The increasing appeal of club deals stems primarily from their ability to provide sponsors with access to additional capital, lowering the debt burden on an acquisition and spreading its associated risk among multiple buyers. This strategy is very effective when access to debt may be limited, or in facilitating larger transactions that would be challenging for a PE firm to execute independently. Moreover, the presence of increased potential buyers, each armed with a large surplus of dry powder, intensifies competition, which drives up valuation multiples. The competitive environment becomes a significant factor in determining price. Therefore, the allure of club deals also lies in the reduction of competition for potential targets, which tend to become more scarce during economic downturns. By minimising competition yet still taking advantage of the surplus dry powder, club deals help mitigate the risk of buy-out multiples becoming excessively inflated.
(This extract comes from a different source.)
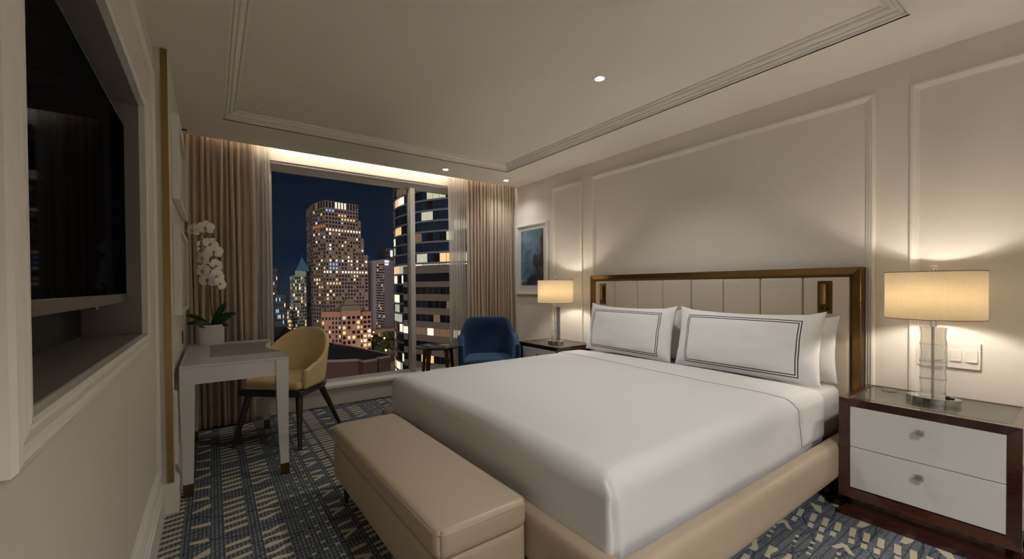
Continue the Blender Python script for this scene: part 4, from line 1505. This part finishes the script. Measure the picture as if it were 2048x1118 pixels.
LSIGN = lit('sign_white', (235, 240, 255), 2.4)
sign(t, 'HYATT', pp, u, 3.3, LSIGN)
pp2 = pp.copy(); pp2.z -= 2.5
sign(t, 'REGENCY', pp2, u, 2.0, LSIGN)
t = thing('rear_tower', 'dark tower top with a lit white sign behind the pale slab tower', 'building')
s = 1.5
p0 = (.3425 * 365, 365); p1 = (.372 * 365, 365)
bm = new(); prism(bm, [SC(p0, s), SC(p1, s), SC((p1[0], 380), s), SC((p0[0], 380), s)], GZ, SZ(35.5, s)); obj('concrete_body', bm, CONC_D, t)
R = face_windows(SC(p0, s), SC(p1, s), SZ(10, s), SZ(33, s), 5, 7, .8, .3, lambda i, k: 0); wins_build(t, R, 35)
obj('lit_sign', bx(SC((.354 * 365, 0), s)[0], SC((.359 * 365, 0), s)[0], 365 * s - .5, 365 * s - .1, SZ(28, s), SZ(33.5, s)), LSIGN, t)

# pale green framed building with a glass pyramid top
s = 1.35
G0, G1, G2 = SC((.1344 * 345, 345), s), SC((.1410 * 322, 322), s), SC((.1667 * 330, 330), s)
t = thing('pyramid_top_tower', 'pale green framed tower with a blue pyramid top left of the big tower', 'building')
bm = new(); zg = SZ(9.5, s); prism(bm, [G0, G1, G2, (G2[0] + 3, G2[1] + 25), (G0[0] + 3, G0[1] + 20)], GZ, zg)
prism(bm, [SC((.145 * 330, 330), s), SC((.1667 * 333, 333), s), SC((.167 * 340, 340), s), SC((.145 * 340, 340), s)], zg - 1, SZ(13, s))
obj('facade', bm, GREENB, t)
rnd = random.Random(21)
def pickG(i, k): r_ = rnd.random(); return 3 if r_ < .04 else (7 if r_ < .16 else (2 if r_ < .20 else (5 if r_ < .45 else 1)))
R = face_windows(G1, G2, SZ(-29, s), zg - .8, 7, 16, .78, .7, pickG) + face_windows(G0, G1, SZ(-29, s), zg - .8, 5, 16, .7, .6, pickG)
wins_build(t, R, 99)
bm = new(); c = SC((.1588 * 336, 336), s); w = 6.0
base = [bm.verts.new((c[0] + a * w, c[1] + b * w, SZ(13, s))) for a, b in ((-1, -1), (1, -1), (1, 1), (-1, 1))]; ap = bm.verts.new((c[0], c[1], SZ(23.4, s)))
bm.faces.new(base[::-1])
for i in range(4): bm.faces.new((base[i], base[(i + 1) % 4], ap))
tube(bm, [(c[0], c[1], SZ(23, s)), (c[0], c[1], SZ(25.5, s))], .15, 6)
obj('pyramid_roof', bm, ROOFB, t)

# dark towers far left
for (ra, rb, Y, z, seed, lb) in ((.096, .112, 300, 13, 31, 'dark tower at the left edge of the window with blue lights'), (.108, .1266, 280, -3.2, 32, 'lower dark tower left of the pale green tower'), (.124, .136, 420, -19, 33, 'small distant block between the dark and green towers')):
    t = thing('dark_tower', lb, 'building')
    bm = new(); prism(bm, [(ra * Y, Y), (rb * Y, Y), (rb * Y + 3, Y + 18), (ra * Y - 1, Y + 18)], GZ, z); obj('facade', bm, CONC_D if seed < 33 else CONC_B, t)
    rnd = random.Random(seed)
    R = face_windows((ra * Y, Y), (rb * Y, Y), -38, z - 1, 6, int((z + 37) / 3.2), .7, .6, lambda i, k: (6 if rnd.random() < .10 else (2 if rnd.random() < (.10 if k > 3 else .5) else 1)))
    wins_build(t, R, 60)

# brick block with a copper hipped roof
s = 1.5
t = thing('brick_block', 'pinkish brick block with a pale hipped roof in front of the tower', 'building')
K = [(.1964 * 188, 188), (.2325 * 184, 184), (.2395 * 180, 180), (.2815 * 180, 180), (.306 * 185, 185)]
bm = new()
prism(bm, [SC(K[0], s), SC((.2385 * 184, 184), s), SC((.2385 * 184 + 3, 200), s), SC((K[0][0] + 3, 200), s)], GZ, SZ(-9.2, s))
prism(bm, [SC(K[2], s), SC(K[3], s), SC((K[3][0] + 2, 196), s), SC((K[2][0] + 2, 196), s)], GZ, SZ(-8.6, s))
prism(bm, [SC((K[3][0], 183), s), SC(K[4], s), SC((K[4][0] + 2, 200), s), SC((K[3][0] + 2, 200), s)], GZ, SZ(-9.6, s))
obj('brick_walls', bm, BRICKP, t)
rnd = random.Random(8)
pk = lambda i, k: (2 if rnd.random() < .10 else (7 if rnd.random() < .12 else (5 if rnd.random() < .3 else 0)))
R = face_windows(SC(K[2], s), SC(K[3], s), SZ(-29, s), SZ(-10.5, s), 4, 9, .6, .62, pk)
R += face_windows(SC(K[0], s), SC((.2385 * 184, 184), s), SZ(-28, s), SZ(-11, s), 6, 9, .5, .6, pk)
R += face_windows(SC((K[3][0], 183), s), SC(K[4], s), SZ(-29, s), SZ(-11, s), 3, 9, .7, .6, lambda i, k: 7 if rnd.random() < .3 else (3 if rnd.random() < .2 else 0))
wins_build(t, R, 99)
bm = new(); cx, cy = .2545 * 187 * s, 187 * s
loft(bm, [[(cx + a * w, cy + b * w, SZ(z, s)) for a, b in ((-1, -1), (1, -1), (1, 1), (-1, 1))] for w, z in ((6.4, -8.6), (4.6, -6.6))])
loft(bm, [[(cx + a * w, cy + b * w, SZ(z, s)) for a, b in ((-1, -1), (1, -1), (1, 1), (-1, 1))] for w, z in ((4.3, -6.3), (1.8, -3.9))])
obj('hipped_roof', bm, ROOFC, t)

# round glass tower
t = thing('glass_tower', 'curved dark glass office tower with lit floors behind the mullion', 'building')
s = 1.08; Rr = 43.2; cx, cy = 104.4, 160.9
bm = new(); lathe(bm, [(Rr - .5, GZ), (Rr - .5, 62)], 96, cx, cy); obj('core', bm, CONC_D, t)
a0 = math.atan2(-cy, -cx)                     # towards the camera
rings_bm = new(); fhB = 3.85; ztop = 56
R = []
rnd = random.Random(77)
nf = int((ztop - GZ) / fhB)
for k in range(nf + 1):
    z = ztop - k * fhB
    lathe(rings_bm, [(Rr - .6, z - .35), (Rr + .30, z - .35), (Rr + .30, z + .35), (Rr - .6, z + .35)], 96, cx, cy)
obj('floor_bands', rings_bm, SPAN, t)
da = math.radians(3.75)
for k in range(1, nf):
    z0 = ztop - k * fhB + .38; z1 = z0 + fhB - .75
    y_here = z0
    run = 0; cur = 1
    for j in range(-9, 26):
        a = a0 - j * da
        if run <= 0:
            r_ = rnd.random(); run = rnd.randint(1, 4)
            low = z0 < 8
            cur = (3 if r_ < .05 else 7 if r_ < .13 else 2 if r_ < .18 else 6 if r_ < .20 else 5 if r_ < .32 else 1) if not low else (3 if r_ < .25 else 7 if r_ < .45 else 2 if r_ < .55 else 1)
        run -= 1
        mi = cur
        if abs(z0 - 27.5) < 2 and -6 <= j <= -1: mi = 4
        if abs(z0 - 16) < 2 and -6 <= j <= 0: mi = 3
        if abs(z0 - 31.5) < 2 and 3 > j >= -6: mi = 7
        p = Vector((cx + Rr * math.cos(a + .004), cy + Rr * math.sin(a + .004), 0)); q = Vector((cx + Rr * math.cos(a + da - .004), cy + Rr * math.sin(a + da - .004), 0))
        u = (q - p); W = u.length; u.normalize(); n = Vector((u.y, -u.x, 0))
        mid = (p + q) / 2
        if n.dot(mid - Vector((cx, cy, 0))) < 0: n = -n
        R.append((p, u, W, z0, z1, n, mi if not (mi == 1 and rnd.random() < .3) else 0))
wins_build(t, R, 99)

# concrete office block with strip windows
t = thing('concrete_block', 'beige concrete block with dark strip windows behind the side table', 'building')
C0, C1 = (46.3, 120), (54.6, 97)
C1 = (.545 * 98, 98)
bm = new(); prism(bm, [C0, C1, (C1[0] + 14, C1[1] + 6), (C0[0] + 20, C0[1] + 12)], GZ, 7.2); obj('concrete_body', bm, CONC_B, t)
zz = 4.9
R = []
for k in range(11):
    h_ = 2.0 if k else 2.3
    R += face_windows(C0, C1, zz - h_, zz, 9 if k else 12, 1, .96 if k else .985, 1, lambda i, kk: 0 if k < 2 else {4: (5 if i % 4 else 3), 5: 0, 6: (2 if i in (3, 4) else 0)}.get(k, (5 if (i * 7 + k * 3) % 11 == 0 else 0)))
    zz -= 3.87
wins_build(t, R, 99)

# low roofs in the foreground
t = thing('brick_roof_building', 'low brown brick building with a dark flat roof below the window', 'building')
ft = [(8.6, 46.4), (10.45, 45.2), (12.2, 44.5), (12.4, 43.3), (13.9, 43.5), (14.0, 44.2), (15.7, 44.6), (16.1, 45.7), (15.3, 49.6), (14.2, 55.2), (12.6, 60.7), (11.2, 66), (8.2, 62), (7.2, 54)]
bm = new(); prism(bm, ft, GZ, -6.5); obj('brick_walls', bm, BRICKM, t)
bm = new(); c_ = Vector((12.5, 50)); inner = [tuple(Vector(p) * .985 + c_ * .015) for p in ft]
loft(bm, [[(x, y, z) for x, y in q] for q, z in ((ft, -6.5), (ft, -6.25), (inner, -6.25), (inner, -6.4))], cap=False); obj('parapet', bm, CONC_A, t)
bm = new(); prism(bm, inner, -6.5, -6.38); obj('flat_roof', bm, ROOFD, t)
bm = new(); box(bm, 11.4, 12.2, 57, 58, -6.38, -5.9); lathe(bm, [(.25, -5.9), (.3, -5.6), (.2, -5.45)], 12, 11.8, 57.5); obj('roof_vent', bm, CONC_D, t)
t = thing('warehouse_roof', 'dark low roof at the lower left of the window behind the desk', 'building')
bm = new(); prism(bm, [(4.5, 49), (6.9, 54), (7.9, 63), (10.9, 68), (11.5, 80), (5.5, 84)], GZ, -6.4); obj('brick_walls', bm, BRICKM, t)
bm = new(); loft(bm, [[(4.4, 48.8, -6.4), (7.9, 62.5, -6.4), (11.6, 80.3, -6.4), (5.4, 84.3, -6.4)], [(5.6, 56, -5.1), (7.4, 64, -5.1), (9.3, 76, -5.1), (6.6, 78, -5.1)]]); obj('low_roof', bm, ROOFD, t)
bm = new(); box(bm, 8.0, 9.2, 76, 79, -5.2, -4.2); obj('roof_housing', bm, CONC_D, t)

# street level
st_ = obj('street', bx(-900, 1200, 30, 1500, GZ - .2, GZ), mat('asphalt_street', (40, 37, 35), .9, var=.2, scale=.1), kind='structure')
obj('podium', bx(.31 * 395, .372 * 395, 395, 402, GZ, GZ + 9), mat('podium_stone', (150, 120, 96), .8, var=.1, scale=.2), kind=None)
tag(bpy.data.objects['podium'], 'lit stone podium at the foot of the pale slab tower', 'building')
LEAFY = mat('street_leaves', (60, 62, 30), .9, var=.4, scale=1)
rnd = random.Random(4)
SL = mat('street_lamp_glow', (255, 190, 110), emit=(255, 180, 90), estr=14 * CITYK)
tree_lb = ['street tree nearest the brick block, under warm street lights', 'street tree left of the junction below the slab tower', 'broad street tree beside the low brick roof', 'street tree close to the curved glass tower', 'street tree farthest along the avenue', 'small street tree in front of the lit podium']
for i, (ra, Y, h) in enumerate(((.312, 306, 9), (.317, 345, 9), (.326, 286, 9), (.345, 300, 10), (.334, 368, 9), (.350, 376, 8))):
    t = thing('street_tree', tree_lb[i], 'tree', (ra * Y, Y, GZ), 0, 'street trees below the towers')
    bm = new(); tube(bm, [(0, 0, 0), (.1, 0, h * .5)], [.35, .2], 8); obj('trunk', bm, STEM, t)
    bm = new()
    for q in range(7):
        vs = bmesh.ops.create_icosphere(bm, subdivisions=2, radius=h * rnd.uniform(.2, .32))['verts']
        o_ = Vector((rnd.uniform(-.35, .35) * h, rnd.uniform(-.3, .3) * h, h * rnd.uniform(.5, .85)))
        for v in vs: v.co = v.co * (1 + .25 * mnoise.noise(v.co * 1.3 + o_)) + o_
    obj('crown', bm, LEAFY, t)
lamp_lb = ['warm street lamp nearest the low brick roof', 'warm street lamp by the podium of the slab tower', 'warm street lamp at the foot of the curved glass tower', 'warm street lamp at the left end of the avenue', 'warm street lamp between the street trees']
for i, (ra, Y, h) in enumerate(((.3245, 225, 9), (.311, 372, 9), (.3405, 262, 9), (.3075, 352, 8), (.337, 332, 8))):
    t = thing('street_lamp', lamp_lb[i], 'street lamp', (ra * Y, Y, GZ), 0, 'street lamps below the towers')
    bm = new(); tube(bm, [(0, 0, 0), (0, 0, h)], .12, 6); obj('pole', bm, STEEL, t)
    bm = new(); bmesh.ops.create_icosphere(bm, subdivisions=2, radius=.9 if i == 0 else .55); bmesh.ops.translate(bm, vec=(0, 0, h), verts=bm.verts[:]); g = obj('globe', bm, SL, t)
    l = add_light('street_lamp_light', 'POINT', (0, -1.2, h), 2600, (1, .66, .34), size=.4); l.parent = t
The benefits of this strategy is why 57% of GPs were likely to engage in a club deal in 2022, marking a notable increase from the 32% observed in 2021.
Conclusion
In this exploration of four interesting ways in which private equity firms have adapted their strategies to cater for this new high interest rate environment, we see them to have emerged as a force to be reckoned with, possessing the creative prowess to continue generating returns. Through successfully managing the tension between time-contingent dry powder and rising interest rates, these firms have proven their adaptability and their resourcefulness, demonstrating their ability to seize opportunities in high risk environments. Ultimately, in a challenging climate where options are few, private equity reminds us that the wise adapt, thriving in periods of uncertainty and pushing the boundaries of what is possible.